Price and discounts. Not to spoil my closing below, but you likely already know what I’m going to say about this phone. The price is the sticking point, and not necessarily because it is overpriced for what you get, but instead because you know discounts will come regularly. You should not pay $500 for the Pixel 8a no matter what. Google discounts phones so regularly that you’d be a fool to do so. Just wait. Wait for the discounts to rollout and you’ll get this phone for $399 or $349 before you know it. Just like how the Pixel 8 can be had on a monthly basis for $549 ($150 off), Google will do the same here and then turn this into the ultimate value phone.

Should you buy a Pixel 8a?

Recommending Google’s newest Pixel phones is almost always easy to do because they are often priced under the competition and deliver incredible camera and software experiences that we tend to prefer. That’s the case again for the Pixel 8a, making it a phone we would certainly tell you to put on the list. It’s overall specs are good enough for the price point, the software is excellent, and the camera probably punches above its weight.

The only reasons we would tell you to hold back are because you know the discounts are coming. $500 isn’t a bad price for this phone, but because Google can’t help but run monthly promos for its products, you know this will be $450 or $400 or $350 before long. You should almost never buy a Google hardware product at full price and that’s probably true again with the Pixel 8a.

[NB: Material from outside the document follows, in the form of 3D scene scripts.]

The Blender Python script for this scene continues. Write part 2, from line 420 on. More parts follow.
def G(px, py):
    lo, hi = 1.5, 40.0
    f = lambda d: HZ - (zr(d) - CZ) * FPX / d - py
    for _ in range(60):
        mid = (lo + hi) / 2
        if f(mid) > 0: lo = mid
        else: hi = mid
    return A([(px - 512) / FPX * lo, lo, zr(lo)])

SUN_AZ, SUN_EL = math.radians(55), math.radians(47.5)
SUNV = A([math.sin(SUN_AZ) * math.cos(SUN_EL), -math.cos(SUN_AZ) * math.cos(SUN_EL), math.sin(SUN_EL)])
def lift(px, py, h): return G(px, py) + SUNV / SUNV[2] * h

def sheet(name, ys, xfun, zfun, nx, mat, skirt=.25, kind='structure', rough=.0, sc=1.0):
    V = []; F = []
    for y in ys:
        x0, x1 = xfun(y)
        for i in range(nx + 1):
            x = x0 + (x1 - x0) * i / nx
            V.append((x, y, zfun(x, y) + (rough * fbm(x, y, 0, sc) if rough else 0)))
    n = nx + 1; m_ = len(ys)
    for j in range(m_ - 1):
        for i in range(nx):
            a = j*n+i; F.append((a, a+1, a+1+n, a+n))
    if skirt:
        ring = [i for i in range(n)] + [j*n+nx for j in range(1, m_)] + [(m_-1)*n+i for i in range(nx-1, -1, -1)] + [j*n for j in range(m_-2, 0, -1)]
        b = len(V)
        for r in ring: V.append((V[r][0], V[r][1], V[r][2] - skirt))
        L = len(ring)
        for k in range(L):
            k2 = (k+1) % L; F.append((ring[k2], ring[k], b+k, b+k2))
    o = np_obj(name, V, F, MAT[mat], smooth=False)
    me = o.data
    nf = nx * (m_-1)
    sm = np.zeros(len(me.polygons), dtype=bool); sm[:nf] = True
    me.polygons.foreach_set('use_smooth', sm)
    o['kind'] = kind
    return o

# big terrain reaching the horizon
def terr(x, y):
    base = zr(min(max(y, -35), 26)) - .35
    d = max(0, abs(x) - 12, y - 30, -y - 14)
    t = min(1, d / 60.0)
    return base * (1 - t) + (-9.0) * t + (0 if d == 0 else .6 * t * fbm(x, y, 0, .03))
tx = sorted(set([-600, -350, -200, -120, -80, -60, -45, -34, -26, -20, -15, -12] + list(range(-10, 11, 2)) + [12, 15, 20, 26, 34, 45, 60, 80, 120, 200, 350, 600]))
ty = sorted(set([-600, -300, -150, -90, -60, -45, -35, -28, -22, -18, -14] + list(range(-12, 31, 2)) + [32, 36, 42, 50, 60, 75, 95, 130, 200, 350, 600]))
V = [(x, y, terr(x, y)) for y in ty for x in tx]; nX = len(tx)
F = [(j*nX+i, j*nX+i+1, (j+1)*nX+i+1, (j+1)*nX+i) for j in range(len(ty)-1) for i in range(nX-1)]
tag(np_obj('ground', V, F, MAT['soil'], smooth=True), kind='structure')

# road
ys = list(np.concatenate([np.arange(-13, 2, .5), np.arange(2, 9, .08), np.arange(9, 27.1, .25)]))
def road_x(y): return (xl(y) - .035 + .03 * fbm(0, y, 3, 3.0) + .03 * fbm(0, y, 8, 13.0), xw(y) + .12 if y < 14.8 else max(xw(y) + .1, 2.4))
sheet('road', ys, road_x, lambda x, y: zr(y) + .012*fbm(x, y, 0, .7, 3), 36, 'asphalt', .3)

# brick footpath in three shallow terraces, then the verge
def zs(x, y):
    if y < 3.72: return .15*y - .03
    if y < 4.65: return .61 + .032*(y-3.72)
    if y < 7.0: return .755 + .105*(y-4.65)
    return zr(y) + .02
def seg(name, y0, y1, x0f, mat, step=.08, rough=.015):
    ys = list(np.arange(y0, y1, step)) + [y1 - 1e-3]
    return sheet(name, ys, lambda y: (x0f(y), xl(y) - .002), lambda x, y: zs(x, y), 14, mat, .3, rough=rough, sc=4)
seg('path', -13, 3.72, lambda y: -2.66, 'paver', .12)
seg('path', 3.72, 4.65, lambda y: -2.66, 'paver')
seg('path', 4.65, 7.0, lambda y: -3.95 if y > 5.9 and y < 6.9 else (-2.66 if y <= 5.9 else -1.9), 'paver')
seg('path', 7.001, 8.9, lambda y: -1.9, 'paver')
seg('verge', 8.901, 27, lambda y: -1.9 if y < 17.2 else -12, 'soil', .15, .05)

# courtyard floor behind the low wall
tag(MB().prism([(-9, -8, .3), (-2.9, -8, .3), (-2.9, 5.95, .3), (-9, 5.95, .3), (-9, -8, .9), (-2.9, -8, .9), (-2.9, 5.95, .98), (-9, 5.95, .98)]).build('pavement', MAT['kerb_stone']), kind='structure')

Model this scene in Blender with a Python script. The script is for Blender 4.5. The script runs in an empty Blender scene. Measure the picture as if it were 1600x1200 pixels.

The other thought that should run through your mind at the moment is the Pixel 9. I mentioned this in the opening, and it’s always hard to tell you to wait for whatever’s next (because there is always something next), but the Pixel 9 series isn’t that far away and it should offer an improved experience over the Pixel 8a without much of a price difference. It’ll also feature a refreshed design that looks sooooo good. Basically, buying the Pixel 8a is like if you bought last year’s model car knowing the new version with a full refresh is only a few months away. Will you regret not waiting for the new-new? Maybe.

But hey, if you find the Pixel 8a at a discount, don’t hesitate.